Berikut saran-saran yang dapat saya haturkan:

1)      Jangan follow, like dan subscribe akun-akun fake dan postingan para penyebar Hoax dari kedua belah pihak, baik oleh Bani Onta ataupun Bani Cebong yang telah disebutkan di atas, karena akan dapat menyebabkan sering munculnya postingan-postingan tersebut dalam akun medsos Anda. Kayak larangan dilarang merokok aja, ya? Dapat menyebabkan, dapat menyebabkan. Hahaha.



2)       Kita harus sering-sering mendekatkan diri kepada Tuhan yang maha kuasa. Lho, opo hubungane dul! Sembahyang ambi tentram dalam bermedsos? Eitss. Jangan salah, dengan kita mendekatkan diri kepada Tuhan Yang Maha Kuasa, pikiran kita jadi tenang, dan hati jadi riang. Hingga hasil akhirnya berdampak pada, jika muncul postingan sampah hoax di medsos kita, kita akan tetap tenang, tidak mudah terhasut, tidak mudah marah dan mengumpat-umpat, lalu akhirnya akan lebih mementingkan kroscek data dan  tabbayun terlebih dahulu, tidak asal semprot saja. Heheehe nyambung nggak sih?





3)      Nomor tiga ini penting, awas nomor enam bisa bikin tercengang. Eh koyok line tudey wae goblok! Jika menemui akun penyebar Hoax, segera report, laporkan dan kalau bisa,  blokir. Mengapa cara ini penting dilakukan? Paling tidak postingan sampah seperti itu tidak akan muncul-muncul lagi di beranda kita, sehingga akhirnya dapat menjaga ketentraman biduk rumah tangga dalam bermedsos ria kita. Hehehe



4)      Baca buku! Lho kok tiba-tiba malah suruh baca buku? Ya iyalah cyinnn baca buku penting, dengan membaca buku waktu kita yang sebelumnya asik dihabiskan untuk bermoedsos-medsos ria-an akan jadi berkurang, sehingga kesempatan kita untuk membaca berita-berita sampah hoax juga akan berkurang hingga sedemikian rupa. Piye, konkrit nga? Hehehe.
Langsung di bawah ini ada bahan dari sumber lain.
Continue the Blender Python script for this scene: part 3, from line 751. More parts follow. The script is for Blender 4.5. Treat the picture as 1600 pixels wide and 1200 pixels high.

5)      Hapus atau jangan gunakan medsos lagi, hal ini penting dan ampuh dilakukan oleh mereka yang sudah tak kuat lagi menangkal kuatnya genderang perang berita hoax antar kedua kubu di atas. Dengan cara ini kemungkinan anda untuk bertemu berita hoax yang ada di medsos adalah 0%. Dijamin!



            Itulah, beberapa cara yang dapat saya persembahkan untuk kalian semua wahai netijen yang baik dan budiman, kurang lebihnya saya sebagai pribadi mohon maaf yang sebesar-besarnya, saya sebagai manusia biasa, yang tak banyak punya dosa. Mengucapkan banyak terimakasih dan turut berbela sungkawa, eh selamat tinggal dan sampai jumpa deng. Bey!